The terms of the agreement gave Star a striking level of control. Under the agreement, Star, rather than the operator, entered into all the contracts involved in running the business. This included the supply of all food and drink, with the exception of staff contracts. Star fixed all prices at which products were sold to customers, and the operator had no authority to negotiate them. Star's detailed operational manual governed virtually every aspect of how the pub was to be managed, from opening hours to food service times. All marketing activities were determined and paid for by Star, and the operator was not to provide its own promotional material without Star's prior approval.

The judge also noted the absence of clauses typically indicative of a tenancy: there was no covenant to pay a periodic sum for occupation, no real limitation on Star's right of access, and the repair and maintenance obligations rested with Star, not the operator. Other features pointing in the same direction included that the premises licence was held by Star and that the arrangements for gaming machines (a highly profitable revenue stream) were made directly between Star and the suppliers, entirely outside the operator's remit.

The judge rejected the argument that the operator's physical presence at the premises through its staff was fatal to Star's case. The question was not whether the operator occupied the premises, but whether it did so as agent for Star. On the facts, the answer was plainly yes.

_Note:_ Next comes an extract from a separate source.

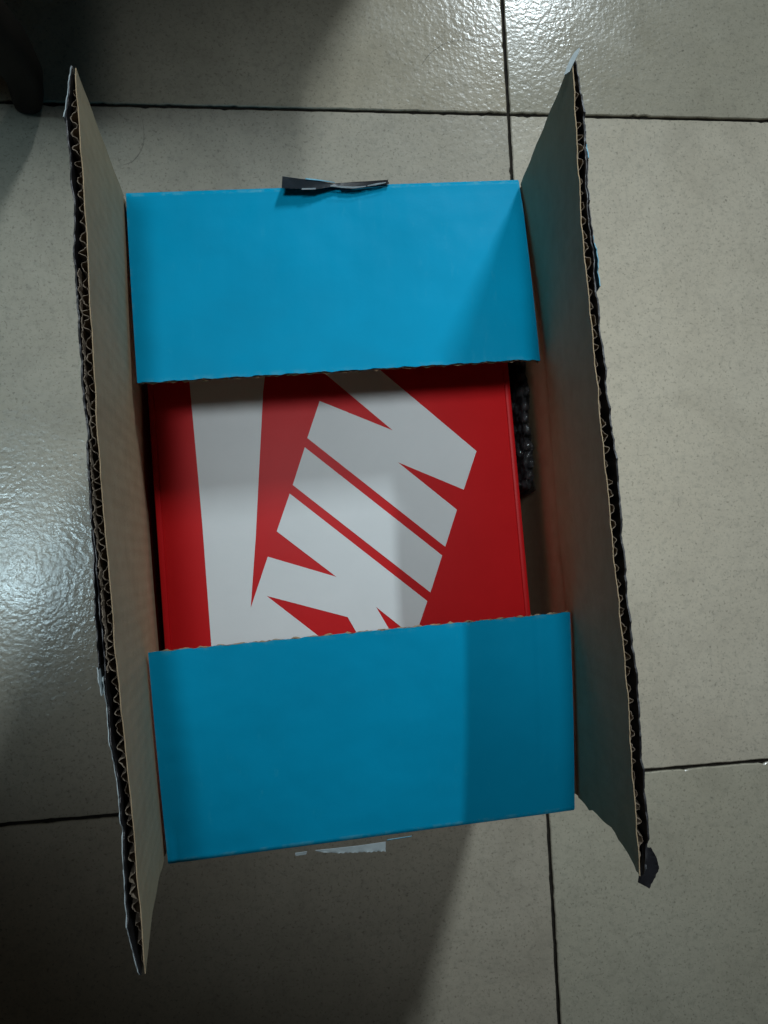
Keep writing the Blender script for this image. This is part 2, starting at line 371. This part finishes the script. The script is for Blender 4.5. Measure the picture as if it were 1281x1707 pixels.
ribbon('paper_scrap', [(-.1632, -.5668, .1975), (-.1483, -.5657, .1980)], [(-.1632, -.5676, .1965), (-.1490, -.5666, .1968)], M_paleblue, lb, 12)

def outer_strip(name, O, n, i0, i1, rows, off, mat, parent, rise, seed, th=.0004):
    P = O[i0:i1, rows].copy() + n[i0:i1, rows]*np.linspace(off[0], off[1], i1-i0)[:, None, None]
    u = np.linspace(0, 1, i1-i0)
    P[:, -1, 2] += rise[0]+(rise[1]-rise[0])*u + .0004*wob(u*22, 3, seed)
    return mesh_obj(name, *thick(P, th), mat, parent)
NR = slice(6, 15)
# left: pale tape along the lower half, a white scrap and black tape above it
outer_strip('packing_tape', OL, nL, 178, 260, NR, (.0012, .0006), M_pale, fl_l, (-.0015, -.0005), 3)
outer_strip('packing_tape', OL, nL, 136, 176, NR, (.0008, .0024), M_black, fl_l, (-.001, .001), 9)
outer_strip('packing_tape', OL, nL, 2, 134, NR, (.0006, .0006), M_black, fl_l, (-.0015, -.001), 13)
outer_strip('paper_scrap', OL, nL, 175, 184, NR, (.0030, .0018), M_pale, fl_l, (.001, .001), 4)
outer_strip('paper_scrap', OL, nL, 0, 16, NR, (.0004, .0012), M_pale, fl_l, (.0, -.001), 6)
# right: black tape along all of it, torn pale corner, blue scrap
outer_strip('packing_tape', OR, nR, 4, 62, NR, (.0006, .0010), M_black, fl_r, (-.001, .0005), 15)
outer_strip('packing_tape', OR, nR, 73, 258, NR, (.0007, .0009), M_black, fl_r, (-.001, -.001), 17)
outer_strip('paper_scrap', OR, nR, 58, 76, NR, (.0016, .0022), M_paleblue, fl_r, (-.001, .0006), 19)
outer_strip('paper_scrap', OR, nR, 28, 34, NR, (.0014, .0014), M_paleblue, fl_r, (-.001, 0), 23)
ribbon('paper_scrap', [(-.0735, -.1690, .3175), (-.0715, -.1640, .3190), (-.0690, -.1595, .3200), (-.0665, -.1572, .3205)], [(-.0710, -.1680, .3190), (-.0690, -.1640, .3205), (-.0672, -.1605, .3215), (-.0661, -.1574, .3212)], M_pale, fl_r, 16)
ribbon('packing_tape', [(-.0560, -.5375, .3135), (-.0575, -.5440, .3150), (-.0600, -.5490, .3165), (-.0605, -.5525, .3160)], [(-.0525, -.5380, .3150), (-.0498, -.5430, .3140), (-.0482, -.5490, .3125), (-.0545, -.5565, .3140)], M_black, fl_r, 24, .0004, .0008, 7)

# ---------------------------------------------------------------- the shoe box inside
ZL = .155; yaw = .0365
sb = empty('shoe_box', (-.178, -.366, .006))
tag(sb, 'red shoe box with large white lettering lying inside the open carton', 'shoe box')
cxl, cyl = -.1778, -.366; LW, LL = .2418, .352
lid = rounded_box('lid', (cxl, cyl, ZL-.0225), (LW, LL, .045), yaw, .0024, M_red, sb)
for sx in (-1, 1):
    ox = sx*(LW/2-.0019); rounded_box('folded_edge', (cxl+ox*math.cos(yaw), cyl+ox*math.sin(yaw), ZL-.0005), (.0040, LL-.004, .0030), yaw, .0011, M_red, lid, 2)
rounded_box('body', (cxl, cyl, .0755), (LW-.005, LL-.005, .138), yaw, .0015, M_red, sb)
A = [(-0.2764, -0.2479), (-0.2213, -0.2485), (-0.2263, -0.2775), (-0.2276, -0.2857), (-0.2297, -0.3103), (-0.2324, -0.3409), (-0.2359, -0.3813), (-0.2408, -0.4272), (-0.2286, -0.3946), (-0.1843, -0.41), (-0.2222, -0.3783), (-0.2128, -0.3538), (-0.1245, -0.429), (-0.1323, -0.4484), (-0.1356, -0.4523), (-0.1439, -0.4443), (-0.159, -0.4311), (-0.1509, -0.4464), (-0.1477, -0.4547), (-0.1696, -0.4534), (-0.1738, -0.445), (-0.1781, -0.4367), (-0.2304, -0.42), (-0.1988, -0.447), (-0.1715, -0.4714), (-0.266, -0.4654), (-0.2667, -0.4496), (-0.2697, -0.3739), (-0.2715, -0.3396), (-0.2749, -0.2797)]
B = [(-0.2017, -0.3234), (-0.1129, -0.3991), (-0.1221, -0.4234), (-0.2106, -0.3482)]
Cc = [(-0.1906, -0.2927), (-0.1424, -0.3137), (-0.1842, -0.2762), (-0.2034, -0.2592), (-0.1741, -0.2491), (-0.1501, -0.2715), (-0.0856, -0.3294), (-0.0958, -0.3554), (-0.14, -0.3353), (-0.1012, -0.3688), (-0.1105, -0.3934), (-0.1998, -0.3173)]
for nm, poly in (('printed_letter', A), ('printed_letter', B), ('printed_letter', Cc)):
    n = len(poly)
    o = mesh_obj(nm, [(x, y, ZL+.0002) for x, y in poly], [tuple(range(n))], M_white, lid, smooth=False)
    tag(o, 'white printed lettering on the red lid')

# ---------------------------------------------------------------- bubble wrap down the gap
bw = empty('bubble_wrap', (-.049, -.31, .004))
tag(bw, 'strip of clear bubble wrap stuffed beside the red shoe box', 'bubble wrap')
def wrap_sheet(xo, seed, ztop):
    nu, nv = 60, 14; y = np.linspace(-.235, -.358, nu); P = np.zeros((nu, nv, 3)); vs = np.linspace(0, 1, nv)
    for j, vv in enumerate(vs):
        P[:, j, 1] = y + .002*wob(y*60, 1, seed+j)
        P[:, j, 0] = xo + .0016*wob(y*70 + vv*3, 1.3, seed) + .0012*math.sin(vv*9) - .0045*(y+.3)/.06*.3
        P[:, j, 2] = .004 + vv*(ztop-.004) + (vv**4)*.004*wob(y*120, 1, seed+50)
    return mesh_obj('film', *thick(P, .00012), M_film, bw), P
f1, P1 = wrap_sheet(-.0520, 3, .153); f2, P2 = wrap_sheet(-.0460, 9, .150)
import bmesh
bm = bmesh.new(); bmesh.ops.create_uvsphere(bm, u_segments=10, v_segments=6, radius=.0041)
for v in bm.verts: v.co.x *= .62
bub = bpy.data.meshes.new('bubble'); bm.to_mesh(bub); bm.free(); bub.materials.append(M_film)
for p in bub.polygons: p.use_smooth = True
for P, sd in ((P1, 1), (P2, -1)):
    for r in range(4):
        for k in range(12):
            i = min(59, int((k+.5*(r % 2)+.25)/12.5*60)); q = P[i, -1].copy(); q[2] -= .002+.0075*r; q[0] += sd*.0018; 
            o = bpy.data.objects.new('bubble', bub); col.objects.link(o); o.location = q + rng.normal(0, .0006, 3); o.rotation_euler = rng.normal(0, .3, 3); put(o, f1 if sd > 0 else f2)

# ---------------------------------------------------------------- dark stool whose leg enters the corner of the view
st = empty('wooden_stool', (-.58, .17, 0))
tag(st, 'dark wooden stool, one tapered leg standing on the floor tiles', 'stool')
def leg(cx, cy, sx, sy):
    rings = [(0, -.0115, .0, .0105), (.003, -.0112, .0, .0120), (.012, -.009, 0, .0132), (.04, -.0025, 0, .0145), (.08, -.004, .001, .0175), (.14, -.016, .003, .0200), (.28, -.036, .006, .0215), (.44, -.050, .008, .022)]
    v = []; f = []; n = 24
    for z, dx, dy, r in rings:
        for k in range(n):
            a = 2*math.pi*k/n; ca, sa = math.cos(a), math.sin(a)
            q = .8   # softly squared section
            v.append((cx+sx*dx*1.0 + r*math.copysign(abs(ca)**q, ca), cy+sy*dy + r*math.copysign(abs(sa)**q, sa), z))
    for i in range(len(rings)-1):
        for k in range(n):
            a = i*n+k; b_ = i*n+(k+1) % n; f.append((a, b_, b_+n, a+n))
    f.append(tuple(range(n))[::-1]); f.append(tuple(range((len(rings)-1)*n, len(rings)*n)))
    return mesh_obj('leg', v, f, M_wood, st)
leg(-.408, .000, 1, -1); leg(-.748, .000, -1, -1); leg(-.408, .34, 1, 1); leg(-.748, .34, -1, 1)
rounded_box('seat', (-.578, .17, .455), (.39, .39, .03), 0, .008, M_wood, st)
for y in (0, .34): rounded_box('stretcher', (-.578, y, .30), (.30, .022, .03), 0, .003, M_wood, st)

# unseen cabinet-like block, added past the top of the view to shadow the upper tiles
cb = empty('shadow_block', (-.21, .44, 0))
tag(cb, 'unseen low cabinet shape, added beyond the stool leg to shade the tiles', 'cabinet')
rounded_box('body', (-.205, .44, .145), (.28, .38, .28), 0, .003, M_wood, cb)
rounded_box('top', (-.205, .44, .2935), (.29, .395, .016), 0, .004, M_wood, cb)
for x in (-.277, -.143):
    d = rounded_box('door', (x, .2445, .145), (.126, .014, .25), 0, .003, M_wood, cb)
    rounded_box('knob', (x+(.045 if x < -.2 else -.045), .232, .13), (.014, .014, .014), 0, .005, M_grey, d)

# stray hairs lying on the tiles
def hair(pts, label):
    c = smooth_curve(pts, 40); v = []; f = []; rr = .00009
    for i, q in enumerate(c):
        t = c[min(i+1, 39)]-c[max(i-1, 0)]; t /= np.linalg.norm(t); nn = np.array([-t[1], t[0], 0])
        for k in range(5):
            a = 2*math.pi*k/5; v.append(q + nn*rr*math.cos(a) + np.array([0, 0, rr*math.sin(a)+rr]))
    for i in range(39):
        for k in range(5):
            a = i*5+k; b_ = i*5+(k+1) % 5; f.append((a, b_, b_+5, a+5))
    tag(mesh_obj('hair', v, f, M_grey), label, 'hair', 'hairs on the floor')
hair([(-.0790, .044, .0002), (-.0718, .0544, .0003), (-.0574, .065, .0003), (-.0404, .0696, .0003), (-.0236, .0685, .0003), (-.0110, .0622, .0003)], 'thin arched hair lying on the tile above the grout cross')
hair([(-.3261, -.0133, .0003), (-.3252, -.024, .0003), (-.3257, -.0346, .0003), (-.3300, -.044, .0003), (-.3360, -.0510, .0003), (-.3437, -.0535, .0003)], 'thin hooked hair lying on the tile beside the pale upright flap')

The judge then addressed Gunmakers' submission that, because the Dellneed and Brumwell cases had not been decided in the context of section 30(1)(g), they could not apply here. That submission was rejected. The judge held that the question of occupation for business purposes also arises when considering whether there is a business tenancy at all (under section 23 LTA), citing Lord Nicholls in Graysim Holdings v P&O Property Holdings , who explained that "occupied" and "occupied for the purposes of a business carried on by him" are the expressions used throughout Part II of the 1954 Act to identify whether a tenancy is a business tenancy and whether the property qualifies for inclusion in a new tenancy.

The court ordered the termination of Gunmakers' tenancy without the grant of a new tenancy.

Osborne Clarke comment

This decision will be of significant interest to pub companies, leisure operators and others that use management agreement structures, particularly where they seek to recover possession on the own occupation ground.

The judgment provides important confirmation that the substantial body of case law developed in the context of section 23 of the 1954 Act applies with equal force when a landlord seeks to establish the section 30(1)(g) ground.

Landlords considering an own occupation claim under a management agreement model should ensure that the terms of their agreements are consistent with the business truly being theirs. Retaining control over pricing, contracts, marketing and access will be central to establishing that position.

For tenants, the case is a reminder that the absence of a landlord's physical presence on site will not, of itself, defeat an own occupation claim. The question is whether the operator is physically occupying the premises on behalf of the landlord. A management agreement that establishes a high degree of landlord control is likely to answer that question in the landlord's favour.

* This article is current as of the date of its publication and does not necessarily reflect the present state of the law or relevant regulation.